How Long Do Agencies Have to Keep Records?

How Long Do Agencies Have to Keep Records?

Q: How long do state agencies have to keep records?  The Department of Fish and Game tells us they destroyed the records we wanted because they are over 4 years old.

A: Nothing in the California Public Records Act (“PRA”) addresses a local agency’s obligation to retain records.  See 64 Op. Atty Gen. Cal. 317 (1981) (“Nothing in the Public Records Act purports to govern destruction of records … Its sole function is to provide for disclosure.”).  Instead, an agency’s obligation to retain records are addressed by a variety of record retention laws.

For example, Section 34090 of the Government Code provides for the lawful destruction of city records in certain circumstances:

Unless otherwise provided by law, with the approval of the legislative body by resolution and the written consent of the city attorney, the head of a city department may destroy any city record, document, instrument, book or paper, under his charge, without making a copy thereof, after the same is no longer required. This section does not authorize the destruction of:

(a) Records affecting the title to real property or liens thereon.
(b) Court records.
(c) Records required to be kept by statute.
(d) Records less than two years old.
(e) The minutes, ordinances, or resolutions of the legislative body or of a city board or commission.

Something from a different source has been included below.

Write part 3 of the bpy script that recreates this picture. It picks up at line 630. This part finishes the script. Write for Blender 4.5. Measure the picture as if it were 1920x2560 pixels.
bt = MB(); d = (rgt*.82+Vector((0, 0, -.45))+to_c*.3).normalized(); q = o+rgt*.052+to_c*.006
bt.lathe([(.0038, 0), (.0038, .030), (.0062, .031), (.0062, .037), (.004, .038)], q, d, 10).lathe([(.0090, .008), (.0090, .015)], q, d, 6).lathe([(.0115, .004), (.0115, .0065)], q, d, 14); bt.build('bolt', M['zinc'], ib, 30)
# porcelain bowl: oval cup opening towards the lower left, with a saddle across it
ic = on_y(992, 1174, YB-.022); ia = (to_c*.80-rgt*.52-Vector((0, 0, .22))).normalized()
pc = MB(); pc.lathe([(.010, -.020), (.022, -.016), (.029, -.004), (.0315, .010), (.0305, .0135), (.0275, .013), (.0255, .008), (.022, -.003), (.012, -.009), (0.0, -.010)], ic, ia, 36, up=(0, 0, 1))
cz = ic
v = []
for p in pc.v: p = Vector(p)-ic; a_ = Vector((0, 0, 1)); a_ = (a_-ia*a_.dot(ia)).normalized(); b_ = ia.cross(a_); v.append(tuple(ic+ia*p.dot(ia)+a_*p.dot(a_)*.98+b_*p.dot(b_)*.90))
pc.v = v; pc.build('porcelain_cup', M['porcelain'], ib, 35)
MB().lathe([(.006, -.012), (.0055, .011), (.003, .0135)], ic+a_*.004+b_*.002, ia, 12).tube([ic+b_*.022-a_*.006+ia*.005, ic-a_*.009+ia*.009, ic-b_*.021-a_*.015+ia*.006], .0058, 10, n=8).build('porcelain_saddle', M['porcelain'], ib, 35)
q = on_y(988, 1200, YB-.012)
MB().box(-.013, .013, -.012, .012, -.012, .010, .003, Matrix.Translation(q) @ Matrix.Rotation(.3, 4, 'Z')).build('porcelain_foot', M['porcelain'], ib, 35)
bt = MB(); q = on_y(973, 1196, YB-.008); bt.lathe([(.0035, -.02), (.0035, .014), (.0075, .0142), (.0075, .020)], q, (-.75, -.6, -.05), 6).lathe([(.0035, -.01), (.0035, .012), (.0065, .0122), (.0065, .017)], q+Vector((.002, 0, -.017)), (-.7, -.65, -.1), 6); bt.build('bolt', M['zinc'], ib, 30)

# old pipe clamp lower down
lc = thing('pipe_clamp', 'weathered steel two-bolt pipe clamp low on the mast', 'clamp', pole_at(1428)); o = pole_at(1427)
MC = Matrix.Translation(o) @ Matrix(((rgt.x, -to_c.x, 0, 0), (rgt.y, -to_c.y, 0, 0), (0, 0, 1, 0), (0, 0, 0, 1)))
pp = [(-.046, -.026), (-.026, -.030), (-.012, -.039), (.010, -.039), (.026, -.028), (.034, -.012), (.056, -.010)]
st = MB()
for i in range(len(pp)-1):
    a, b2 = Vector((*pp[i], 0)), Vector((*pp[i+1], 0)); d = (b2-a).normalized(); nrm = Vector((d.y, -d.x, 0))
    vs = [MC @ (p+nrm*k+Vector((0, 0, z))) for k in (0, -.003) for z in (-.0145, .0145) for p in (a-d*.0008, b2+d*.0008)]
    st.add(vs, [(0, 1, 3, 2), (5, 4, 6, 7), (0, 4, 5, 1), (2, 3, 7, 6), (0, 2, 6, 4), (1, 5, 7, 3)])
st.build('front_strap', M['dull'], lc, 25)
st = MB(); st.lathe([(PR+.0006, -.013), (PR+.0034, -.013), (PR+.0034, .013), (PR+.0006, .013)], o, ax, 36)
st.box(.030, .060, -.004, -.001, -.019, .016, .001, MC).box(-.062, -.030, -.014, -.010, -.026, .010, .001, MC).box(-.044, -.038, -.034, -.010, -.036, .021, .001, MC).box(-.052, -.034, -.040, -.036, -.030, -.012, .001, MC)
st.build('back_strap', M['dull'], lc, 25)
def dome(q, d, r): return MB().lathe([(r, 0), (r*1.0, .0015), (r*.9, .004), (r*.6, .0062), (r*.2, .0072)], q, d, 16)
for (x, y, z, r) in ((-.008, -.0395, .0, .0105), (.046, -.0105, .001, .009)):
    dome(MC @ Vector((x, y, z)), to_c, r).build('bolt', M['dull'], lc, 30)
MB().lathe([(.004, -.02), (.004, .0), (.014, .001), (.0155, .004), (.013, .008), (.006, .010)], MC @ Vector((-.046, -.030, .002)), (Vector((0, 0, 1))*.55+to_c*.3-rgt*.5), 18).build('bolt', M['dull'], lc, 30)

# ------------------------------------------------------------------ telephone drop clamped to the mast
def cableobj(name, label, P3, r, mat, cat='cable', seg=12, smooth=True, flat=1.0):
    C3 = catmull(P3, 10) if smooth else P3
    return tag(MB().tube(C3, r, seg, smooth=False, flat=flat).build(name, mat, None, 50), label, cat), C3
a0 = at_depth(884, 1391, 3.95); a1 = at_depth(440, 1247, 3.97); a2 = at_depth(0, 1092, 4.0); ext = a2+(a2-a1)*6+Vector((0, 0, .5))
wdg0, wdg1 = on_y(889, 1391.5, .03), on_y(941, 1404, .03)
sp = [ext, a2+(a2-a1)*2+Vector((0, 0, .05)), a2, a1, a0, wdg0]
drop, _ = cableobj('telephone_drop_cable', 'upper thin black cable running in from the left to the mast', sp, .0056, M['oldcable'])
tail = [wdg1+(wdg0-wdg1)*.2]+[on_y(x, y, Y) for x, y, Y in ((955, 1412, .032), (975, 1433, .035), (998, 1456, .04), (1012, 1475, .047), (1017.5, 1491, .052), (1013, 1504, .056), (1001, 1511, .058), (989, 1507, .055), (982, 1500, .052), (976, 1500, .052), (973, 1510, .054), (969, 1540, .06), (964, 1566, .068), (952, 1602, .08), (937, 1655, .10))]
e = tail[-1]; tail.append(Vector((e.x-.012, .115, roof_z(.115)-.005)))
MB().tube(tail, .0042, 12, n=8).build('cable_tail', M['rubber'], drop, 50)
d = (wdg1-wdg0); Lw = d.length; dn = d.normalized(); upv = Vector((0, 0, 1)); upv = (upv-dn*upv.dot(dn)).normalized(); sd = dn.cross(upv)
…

Section 34090.5 further provides that:
Notwithstanding the provisions of Section 34090, the city officer having custody of public records, documents, instruments, books, and papers, may, without the approval of the legislative body or the written consent of the city attorney, cause to be destroyed any or all of the records, documents, instruments, books, and papers, if all of the following conditions are complied with:
(a) The record, paper, or document is photographed, microphotographed, reproduced by electronically recorded video images on magnetic surfaces, recorded in the electronic data processing system, recorded on optical disk, reproduced on film or any other medium that is a trusted system and that does not permit additions, deletions, or changes to the original document, or reproduced on film, optical disk, or any other medium in compliance with Section 12168.7 for recording of permanent records or nonpermanent records.
(b) The device used to reproduce the record, paper, or document on film, optical disk, or any other medium is one which accurately and legibly reproduces the original thereof in all details and that does not permit additions, deletions, or changes to the original document images.
(c) The photographs, microphotographs, or other reproductions on film, optical disk, or any other medium are made as accessible for public reference as the original records were.
(d) A true copy of archival quality of the film, optical disk, or any other medium reproductions shall be kept in a safe and separate place for security purposes.
However, no page of any record, paper, or document shall be destroyed if any page cannot be reproduced on film with full legibility. Every unreproducible page shall be permanently preserved in a manner that will afford easy reference. For the purposes of this section, every reproduction shall be deemed to be an original record and a transcript, exemplification, or certified copy of any reproduction shall be deemed to be a transcript, exemplification, or certified copy, as the case may be, of the original.

Finally, Government Code Section 6200 provides that:

Every officer having the custody of any record, map, or book, or of any paper or proceeding of any court, filed or deposited in any public office, or placed in his or her hands for any purpose, is punishable by imprisonment in the state prison for two, three, or four years if, as to the whole or any part of the record, map, book, paper, or proceeding, the officer willfully does or permits any other person to do any of the following:
(a) Steal, remove, or secrete.
(b) Destroy, mutilate, or deface.
(c) Alter or falsify.

Based on the information you provided, it does not appear that the records you seek would fall under these provisions, but it depends whether the specific records you seek are covered by the code provisions cited above.  Turning back to the PRA, in the event of an improper denial of access to records, the ultimate recourse is to initiate litigation, in the form of a proceeding for injunctive or declarative relief, or a writ of mandate.  See Cal Gov’t Code Section 6258.  When a petition is filed, “the court shall order the officer or person charged with withholding the records to disclose the public record or show cause why he or she should not do so.”  Cal Gov’t Code Section 6259(a).  The PRA also provides that prevailing parties in a PRA litigation be awarded their attorneys’ fees.  Govt. Code § 6259(d) (“The court shall award court costs and reasonable attorney fees to the plaintiff should the plaintiff prevail in litigation filed pursuant to this section. The costs and fees shall be paid by the public agency of which the public official is a member or employee and shall not become a personal liability of the public official. If the court finds that the plaintiff’s case is clearly frivolous, it shall award court costs and reasonable attorney fees to the public agency.”).

I am not aware of any reported court case in which a person brought an action under the PRA after an agency destroyed requested records.  As explained above, the PRA does itself protect against the destruction of records, but if the documents are being improperly withheld on some other basis, such an action might be appropriate.